O rio

O rio

sexta-feira, novembro 09, 2007

Avalanche

Parada em frente ao monitor, numa sexta à noitinha, quando meio mundo repousa e outro meio vai para a night eu pergunto-me por que carga de água não estico os ossos e não descanso. Tenho a cama como certa... deve ser por isso. Sei que amanhã, se tudo correr bem, me levantarei mais tarde. Se o cão não se lembrar de começar às lambidelas, e os gatos não atirarem nada ao chão, com os primeiros raios de sol, naquelas maluqueiras de correria pela casa.
Os dias correm demasiado depressa e a avalanche de emoções fortes. Tento gerir tempo e trabalho, organizar a vida e a casa, mas falho o tempo todo com o cansaço a tinir e a toldar-me a tola.
Apesar de tudo, a cada dia que passa sinto mais força para continuar. É levantar a correr, comer a correr e trabalhar a correr. O que me vale é ter a filha mais doce da face da Terra, que entende a ginástica da vida e, apesar de tudo, pouco resmunga. Não herdou isso de mim, que resmungo a todo instante. Quase a perder o pio com a rouquidão, consigo enfrentar quem me provoca, de forma bem mais coerente e sem medo. Se ferem gratuitamente, levam por tabela. E engolir a tristeza, que pesa como chumbo no coração, vai sendo menos frequente.

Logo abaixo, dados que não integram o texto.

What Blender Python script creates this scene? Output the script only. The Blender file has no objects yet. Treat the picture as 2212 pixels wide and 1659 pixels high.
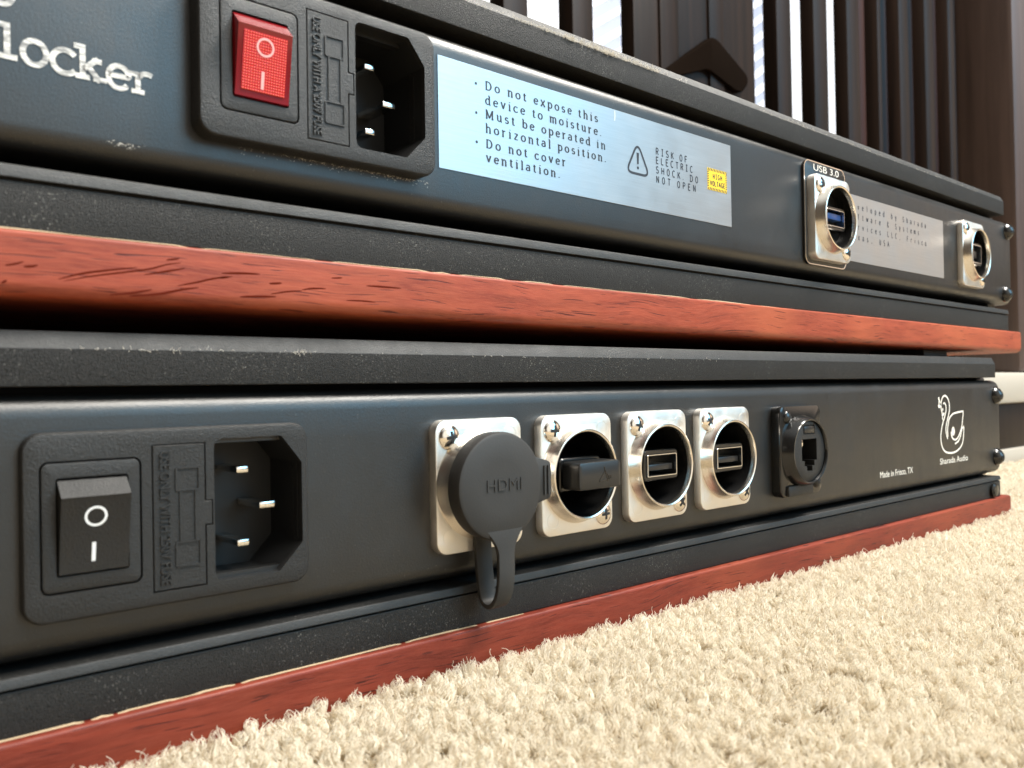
import bpy, bmesh, math, random
import numpy as np
from mathutils import Vector, Matrix

random.seed(7)
rng = np.random.default_rng(7)
scene = bpy.context.scene
COL = scene.collection
MM = 0.001

# ------------------------------------------------------------------ camera
cam_d = bpy.data.cameras.new("camera")
cam = bpy.data.objects.new("camera", cam_d)
COL.objects.link(cam)
cam_d.sensor_width = 36.0
cam_d.lens = 36.0 * 1841.3 / 2212.0
cam_d.clip_start = 0.005
cam_d.clip_end = 60.0
R_ = Vector((0.75801459, -0.65197304, -0.01857511))
U_ = Vector((0.00872634, -0.01833908, 0.99979374))
F_ = Vector((0.65217921, 0.75802034, 0.00821195))
CAM = Vector((-113.105, -161.035, 21.408)) * MM
cam.matrix_world = Matrix(((R_.x, U_.x, -F_.x, CAM.x), (R_.y, U_.y, -F_.y, CAM.y),
                           (R_.z, U_.z, -F_.z, CAM.z), (0, 0, 0, 1)))
cam_d.dof.use_dof = True
cam_d.dof.focus_distance = 0.25
cam_d.dof.aperture_fstop = 30.0
scene.camera = cam

# ------------------------------------------------------------------ world: a dim warm room with a window and a lit ceiling
world = bpy.data.worlds.new("World")
scene.world = world
world.use_nodes = True
wn, wl = world.node_tree.nodes, world.node_tree.links
wn.clear()
w_out = wn.new("ShaderNodeOutputWorld")
w_bg = wn.new("ShaderNodeBackground")
wl.new(w_bg.outputs[0], w_out.inputs[0])
w_tc = wn.new("ShaderNodeTexCoord")


def w_dir(az, el):
    """az: degrees from -Y (away from the panels) towards +X"""
    a, e = math.radians(az), math.radians(el)
    return (math.sin(a) * math.cos(e), -math.cos(a) * math.cos(e), math.sin(e))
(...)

Um dia destes encontrei cigarros inteiros no lixo. Estranho! Pensei. Não me lembro de ter feito isto. Questionada, a nina, em situação de desabafo e de sufoco lá disse que tinha sido ela, e cheiinha de razão: Eu não quero que fiques doente. O baque surdo estoirou. Tenho que pensar na responsabilidade de a criar. Ela é bem mais orientada que eu. Para não falar que, muitas vezes, toma conta de mim e me avisa do que está em falta: Hello! Mãe! A senha está comprada. Deus a abençoe. As fadinhas lá me vão dando alento, ora com uma palavra, ora com um abraço. E o reforço positivo consegue milagres. Bati de frente com colegas, resmunguei com funcionários, entorpece-me e arrelia-me ver o marasmo e a fata de sensibilidade à minha volta. Grande parte dos crescidos esquece que as crianças merecem respeito e atenção. A escola parece uma fábrica.
De novo aquela frase me assalta : Não poderás nunca mudar o Mundo.

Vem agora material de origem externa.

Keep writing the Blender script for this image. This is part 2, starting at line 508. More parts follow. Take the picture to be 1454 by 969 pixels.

Eu sei bem disso. Mas por não poder mudá-lo tenho que lhe fazer mal também? Teremos nós que ser iguais aos demais? Bolas! Se assim é, não sou daqui.

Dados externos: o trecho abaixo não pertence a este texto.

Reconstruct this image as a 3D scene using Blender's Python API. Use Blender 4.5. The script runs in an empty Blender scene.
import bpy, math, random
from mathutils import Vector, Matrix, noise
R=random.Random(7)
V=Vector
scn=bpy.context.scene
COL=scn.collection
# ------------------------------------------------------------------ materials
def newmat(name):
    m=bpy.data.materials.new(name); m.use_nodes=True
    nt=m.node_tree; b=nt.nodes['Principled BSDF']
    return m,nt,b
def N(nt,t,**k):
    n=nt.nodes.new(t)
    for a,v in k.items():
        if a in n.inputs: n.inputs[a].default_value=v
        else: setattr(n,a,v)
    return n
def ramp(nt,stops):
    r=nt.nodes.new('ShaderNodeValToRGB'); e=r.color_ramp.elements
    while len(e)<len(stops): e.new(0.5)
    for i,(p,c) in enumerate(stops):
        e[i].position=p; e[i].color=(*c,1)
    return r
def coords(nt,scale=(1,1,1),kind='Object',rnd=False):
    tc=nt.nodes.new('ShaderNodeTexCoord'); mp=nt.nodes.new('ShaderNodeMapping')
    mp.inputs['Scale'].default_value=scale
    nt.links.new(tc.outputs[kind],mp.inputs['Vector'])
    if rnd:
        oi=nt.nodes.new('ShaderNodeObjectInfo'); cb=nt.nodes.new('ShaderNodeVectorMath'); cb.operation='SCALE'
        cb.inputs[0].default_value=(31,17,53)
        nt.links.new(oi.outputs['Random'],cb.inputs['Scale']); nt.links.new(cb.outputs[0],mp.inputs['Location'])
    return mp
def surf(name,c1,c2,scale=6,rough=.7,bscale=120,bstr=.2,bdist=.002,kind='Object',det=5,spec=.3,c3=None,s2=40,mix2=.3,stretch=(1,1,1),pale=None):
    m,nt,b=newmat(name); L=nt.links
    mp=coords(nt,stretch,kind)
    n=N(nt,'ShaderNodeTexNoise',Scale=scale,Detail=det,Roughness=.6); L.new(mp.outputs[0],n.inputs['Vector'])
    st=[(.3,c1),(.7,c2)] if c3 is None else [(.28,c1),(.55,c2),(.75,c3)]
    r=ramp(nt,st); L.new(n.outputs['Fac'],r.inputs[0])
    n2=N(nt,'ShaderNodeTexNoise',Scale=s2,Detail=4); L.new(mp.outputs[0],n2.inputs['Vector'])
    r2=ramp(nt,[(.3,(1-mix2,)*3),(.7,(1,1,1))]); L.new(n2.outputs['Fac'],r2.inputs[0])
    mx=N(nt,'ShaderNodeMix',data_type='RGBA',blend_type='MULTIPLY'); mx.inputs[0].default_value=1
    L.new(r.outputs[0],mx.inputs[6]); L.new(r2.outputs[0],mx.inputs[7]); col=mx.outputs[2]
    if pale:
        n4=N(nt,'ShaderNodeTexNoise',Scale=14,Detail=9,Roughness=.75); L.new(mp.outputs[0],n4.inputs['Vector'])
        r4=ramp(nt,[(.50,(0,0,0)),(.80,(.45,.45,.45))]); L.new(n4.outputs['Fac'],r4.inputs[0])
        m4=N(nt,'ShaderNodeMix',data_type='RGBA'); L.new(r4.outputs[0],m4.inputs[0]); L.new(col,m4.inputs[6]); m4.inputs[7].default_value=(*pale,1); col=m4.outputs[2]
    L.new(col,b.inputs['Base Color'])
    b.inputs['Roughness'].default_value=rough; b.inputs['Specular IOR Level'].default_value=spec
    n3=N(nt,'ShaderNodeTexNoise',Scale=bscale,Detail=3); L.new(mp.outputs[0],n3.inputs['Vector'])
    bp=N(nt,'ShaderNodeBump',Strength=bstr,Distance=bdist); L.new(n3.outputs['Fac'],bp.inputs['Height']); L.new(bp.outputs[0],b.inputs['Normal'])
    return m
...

Ontem, depois do cansaço se instalar definitivamente, cheguei ao quarto. No chão, dois fios de lã esticados, atravessavam o caminho. Estranho! Pensei. Não me lembro de ter deixado isto aqui. Debaixo da cama, contente da vida, o Miró tentava embaraçar um novelo inteiro. Não gritei. Sorri. Sentei-me no chão, e calmamente, enrolei a lã, desembaracei e observei o gato aos pinotes. A hora de deitar chegou e todos se aconchegaram, escolhendo o lugar na cama. A paz e o carinho tomou conta do meu coração e senti a benção de estar junto de quem amo para sempre. Ao longo destas últimas semanas, as revelações assolam-me. Vejo com melhor nitidez os gestos de amor e de malvadez. Afasto-me da maldade e privilegio a doçura. E nesta amálgama de sensações, tenho a impressão de que ainda me falta aprender muita coisa, ou talvez pô-la em prática. Tenho que ser capaz de conter a ira provocada pelo comodismo, a inércia e a aceitação tácita de que se está mal e devemos continuar mal, porque é o nosso fado.